In my mind Don Quixote is the first novel because the literary tradition that would follow all flows through Cervantes. Stuff like Genji or The Golden Ass or Daphnis and Chloe all have a good argument for being examples of the form that came before Cervantes, and influenced Cervantes, and novel is kind of a vague concept anyway. But I'll return to the Columbus analogy: there's various stories of various European explorers, or occasionally Zheng He, traveling to the Americas; but Columbus is still the guy because his trip lead to continuous open communication with the new world. In the same way, writers had occasionally written stuff that was novel-like without it leading to a continuous flow of novels being written, but it was after Cervantes that the novel becomes a continuous great form written consistently, and the Quixote and the works it influenced would influence all later novels.

It's almost certainly better than what we have now, but it's also a system that produced, in large part, the generation that allowed Europe to commit collective suicide in the First World War. Maybe it's not fair to pin the blame on the war on the education system, but the way the European elite were educated during that era certainly influenced the propaganda, mass hysteria, and doubling down that allowed the war to get so out of hand.

It seems odd to blame the classical European educational system for WWI destroying the world of the classical European educational system. Everything that was worth saving about that world was built by the men who had gone through that system.

And at any rate, St. John's is under no illusions that it is anything other than a set of weirdoes preserving a tradition. They have no need to think about what the world would be like if everyone tried to go to St. John's, or if a hundred other colleges chose to imitate the curriculum.
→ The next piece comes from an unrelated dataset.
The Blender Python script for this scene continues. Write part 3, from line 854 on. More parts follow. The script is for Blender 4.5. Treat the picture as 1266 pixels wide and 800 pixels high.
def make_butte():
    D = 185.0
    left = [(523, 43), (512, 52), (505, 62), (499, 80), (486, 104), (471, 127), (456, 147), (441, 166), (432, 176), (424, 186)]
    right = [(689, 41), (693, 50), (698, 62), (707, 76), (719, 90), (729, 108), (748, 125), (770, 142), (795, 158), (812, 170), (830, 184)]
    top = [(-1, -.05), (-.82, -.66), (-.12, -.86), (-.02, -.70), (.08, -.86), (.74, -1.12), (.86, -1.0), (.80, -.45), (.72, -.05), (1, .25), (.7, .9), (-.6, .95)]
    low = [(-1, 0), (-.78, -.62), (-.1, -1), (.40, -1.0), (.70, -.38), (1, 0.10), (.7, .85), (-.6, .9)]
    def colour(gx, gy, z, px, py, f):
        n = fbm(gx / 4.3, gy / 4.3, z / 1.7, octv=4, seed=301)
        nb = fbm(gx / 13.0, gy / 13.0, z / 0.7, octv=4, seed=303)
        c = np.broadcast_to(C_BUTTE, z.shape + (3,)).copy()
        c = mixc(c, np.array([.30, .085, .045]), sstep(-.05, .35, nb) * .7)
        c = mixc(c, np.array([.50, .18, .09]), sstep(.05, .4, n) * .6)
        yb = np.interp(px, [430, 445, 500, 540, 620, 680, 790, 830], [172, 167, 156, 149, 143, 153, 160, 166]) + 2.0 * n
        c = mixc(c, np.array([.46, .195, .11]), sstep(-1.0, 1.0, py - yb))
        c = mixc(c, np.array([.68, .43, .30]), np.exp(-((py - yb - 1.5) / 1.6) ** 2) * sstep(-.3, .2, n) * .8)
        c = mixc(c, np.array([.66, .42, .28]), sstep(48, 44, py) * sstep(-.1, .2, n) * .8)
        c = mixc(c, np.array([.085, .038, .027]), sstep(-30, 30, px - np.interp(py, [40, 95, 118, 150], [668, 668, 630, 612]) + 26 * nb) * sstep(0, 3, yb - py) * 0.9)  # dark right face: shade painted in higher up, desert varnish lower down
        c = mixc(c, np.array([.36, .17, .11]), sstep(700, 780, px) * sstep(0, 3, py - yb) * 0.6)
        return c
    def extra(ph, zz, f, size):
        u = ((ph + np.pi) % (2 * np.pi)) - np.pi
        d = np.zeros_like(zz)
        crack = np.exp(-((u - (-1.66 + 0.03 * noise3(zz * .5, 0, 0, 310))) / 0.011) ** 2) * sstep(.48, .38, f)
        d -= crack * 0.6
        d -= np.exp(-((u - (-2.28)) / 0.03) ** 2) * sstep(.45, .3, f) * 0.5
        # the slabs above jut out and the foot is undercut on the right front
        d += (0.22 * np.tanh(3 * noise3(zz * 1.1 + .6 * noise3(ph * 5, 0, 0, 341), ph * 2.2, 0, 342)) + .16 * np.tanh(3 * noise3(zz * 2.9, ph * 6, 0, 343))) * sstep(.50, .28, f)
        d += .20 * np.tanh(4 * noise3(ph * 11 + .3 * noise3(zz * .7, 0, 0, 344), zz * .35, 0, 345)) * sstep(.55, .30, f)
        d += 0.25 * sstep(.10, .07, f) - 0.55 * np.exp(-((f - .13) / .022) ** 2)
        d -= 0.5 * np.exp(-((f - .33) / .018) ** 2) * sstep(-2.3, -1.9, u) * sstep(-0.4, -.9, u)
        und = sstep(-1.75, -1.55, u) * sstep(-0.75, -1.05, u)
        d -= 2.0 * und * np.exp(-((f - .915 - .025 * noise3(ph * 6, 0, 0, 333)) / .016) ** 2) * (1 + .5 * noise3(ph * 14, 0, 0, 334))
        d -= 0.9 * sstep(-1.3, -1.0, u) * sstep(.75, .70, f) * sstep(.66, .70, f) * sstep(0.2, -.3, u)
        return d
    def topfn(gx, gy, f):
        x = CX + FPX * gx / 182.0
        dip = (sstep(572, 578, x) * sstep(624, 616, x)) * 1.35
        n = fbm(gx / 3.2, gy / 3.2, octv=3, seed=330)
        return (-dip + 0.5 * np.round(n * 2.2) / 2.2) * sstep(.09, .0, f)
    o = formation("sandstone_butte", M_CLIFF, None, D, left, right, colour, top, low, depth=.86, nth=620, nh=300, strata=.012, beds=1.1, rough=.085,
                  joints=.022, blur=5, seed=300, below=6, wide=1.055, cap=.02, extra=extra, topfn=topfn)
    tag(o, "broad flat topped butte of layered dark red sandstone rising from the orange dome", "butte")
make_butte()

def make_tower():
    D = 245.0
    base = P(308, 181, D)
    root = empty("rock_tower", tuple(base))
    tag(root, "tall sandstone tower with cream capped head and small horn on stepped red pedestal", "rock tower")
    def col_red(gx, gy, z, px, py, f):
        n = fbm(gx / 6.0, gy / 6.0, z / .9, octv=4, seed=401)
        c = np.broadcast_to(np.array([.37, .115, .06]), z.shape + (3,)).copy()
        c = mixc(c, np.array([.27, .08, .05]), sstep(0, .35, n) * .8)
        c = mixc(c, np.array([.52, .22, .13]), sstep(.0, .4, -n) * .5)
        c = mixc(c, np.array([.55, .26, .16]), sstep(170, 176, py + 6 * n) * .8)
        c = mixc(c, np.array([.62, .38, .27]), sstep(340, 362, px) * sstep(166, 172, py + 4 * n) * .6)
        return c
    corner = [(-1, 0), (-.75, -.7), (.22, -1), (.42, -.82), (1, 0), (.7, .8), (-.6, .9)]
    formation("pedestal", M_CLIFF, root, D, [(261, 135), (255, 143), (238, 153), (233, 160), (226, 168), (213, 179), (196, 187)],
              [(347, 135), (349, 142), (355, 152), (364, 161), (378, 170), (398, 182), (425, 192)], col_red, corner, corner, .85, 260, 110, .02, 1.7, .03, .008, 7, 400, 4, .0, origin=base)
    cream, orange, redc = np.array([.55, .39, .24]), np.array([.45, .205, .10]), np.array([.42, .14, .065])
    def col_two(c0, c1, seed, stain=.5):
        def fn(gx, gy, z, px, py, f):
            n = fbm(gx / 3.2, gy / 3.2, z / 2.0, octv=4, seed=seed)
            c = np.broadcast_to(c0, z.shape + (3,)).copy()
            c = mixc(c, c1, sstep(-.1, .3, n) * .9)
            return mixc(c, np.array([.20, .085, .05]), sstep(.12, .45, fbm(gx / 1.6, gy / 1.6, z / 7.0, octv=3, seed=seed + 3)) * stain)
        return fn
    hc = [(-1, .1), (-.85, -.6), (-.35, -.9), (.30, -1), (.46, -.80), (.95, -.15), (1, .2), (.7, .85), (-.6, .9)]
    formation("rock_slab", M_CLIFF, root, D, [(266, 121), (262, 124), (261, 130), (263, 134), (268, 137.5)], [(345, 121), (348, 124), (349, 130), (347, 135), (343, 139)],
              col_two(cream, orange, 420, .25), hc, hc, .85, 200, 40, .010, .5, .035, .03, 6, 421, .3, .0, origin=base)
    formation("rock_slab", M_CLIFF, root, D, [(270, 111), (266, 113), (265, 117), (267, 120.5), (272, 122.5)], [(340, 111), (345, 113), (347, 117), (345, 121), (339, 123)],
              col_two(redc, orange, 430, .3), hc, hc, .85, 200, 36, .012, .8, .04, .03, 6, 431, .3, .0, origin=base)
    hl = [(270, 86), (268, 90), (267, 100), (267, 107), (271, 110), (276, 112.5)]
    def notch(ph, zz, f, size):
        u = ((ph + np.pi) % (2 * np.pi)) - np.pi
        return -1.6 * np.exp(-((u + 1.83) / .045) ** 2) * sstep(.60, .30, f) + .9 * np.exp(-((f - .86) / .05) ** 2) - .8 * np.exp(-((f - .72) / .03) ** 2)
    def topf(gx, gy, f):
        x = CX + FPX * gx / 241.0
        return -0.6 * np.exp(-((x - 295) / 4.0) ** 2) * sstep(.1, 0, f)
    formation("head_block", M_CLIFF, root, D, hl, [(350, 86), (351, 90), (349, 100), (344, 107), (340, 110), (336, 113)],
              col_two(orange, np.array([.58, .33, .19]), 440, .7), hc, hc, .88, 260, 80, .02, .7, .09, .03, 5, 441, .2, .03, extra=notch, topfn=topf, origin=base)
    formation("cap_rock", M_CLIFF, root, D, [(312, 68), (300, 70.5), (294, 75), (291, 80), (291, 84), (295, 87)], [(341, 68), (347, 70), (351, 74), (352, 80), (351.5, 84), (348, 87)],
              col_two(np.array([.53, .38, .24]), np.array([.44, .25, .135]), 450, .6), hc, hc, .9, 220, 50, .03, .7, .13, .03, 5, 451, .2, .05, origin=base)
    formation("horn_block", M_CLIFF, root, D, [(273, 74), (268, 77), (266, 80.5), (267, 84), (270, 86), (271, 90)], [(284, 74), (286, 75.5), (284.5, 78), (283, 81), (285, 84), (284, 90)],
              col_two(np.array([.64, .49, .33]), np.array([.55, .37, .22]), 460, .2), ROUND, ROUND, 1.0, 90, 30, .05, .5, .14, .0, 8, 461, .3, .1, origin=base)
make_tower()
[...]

It's not going to happen, not anytime soon. We're not in any danger of suddenly returning to strict standards. The fact that anyone is preserving these strict standards means something.

I hear your point on reading widely and encouraging exploration, but too often that turns into a standard's-free slopfest. At 33, I can balance that literary diet pretty well naturally, without resorting too heavily to listicles, my mind craves Plato and Gibbon; at 16 we need to be working on nurturing a good palette in our young men, and that is going to require some degree of forcing them to read the right stuff. In my mind, your ability to interpret and explore is improved by being immersed in a canon, really any canon. My choice is the classical anglo-high-culture canon because that is my culture, but it is more about taking a bite out of one cohesive set of works as a base from which you can digest other works. China has its own canon of literature and philosophy that can be imbibed profitably. I've heard the Russian Canon praised in that the important works from Pushkin to Pasternak can be read in an industrious year or two.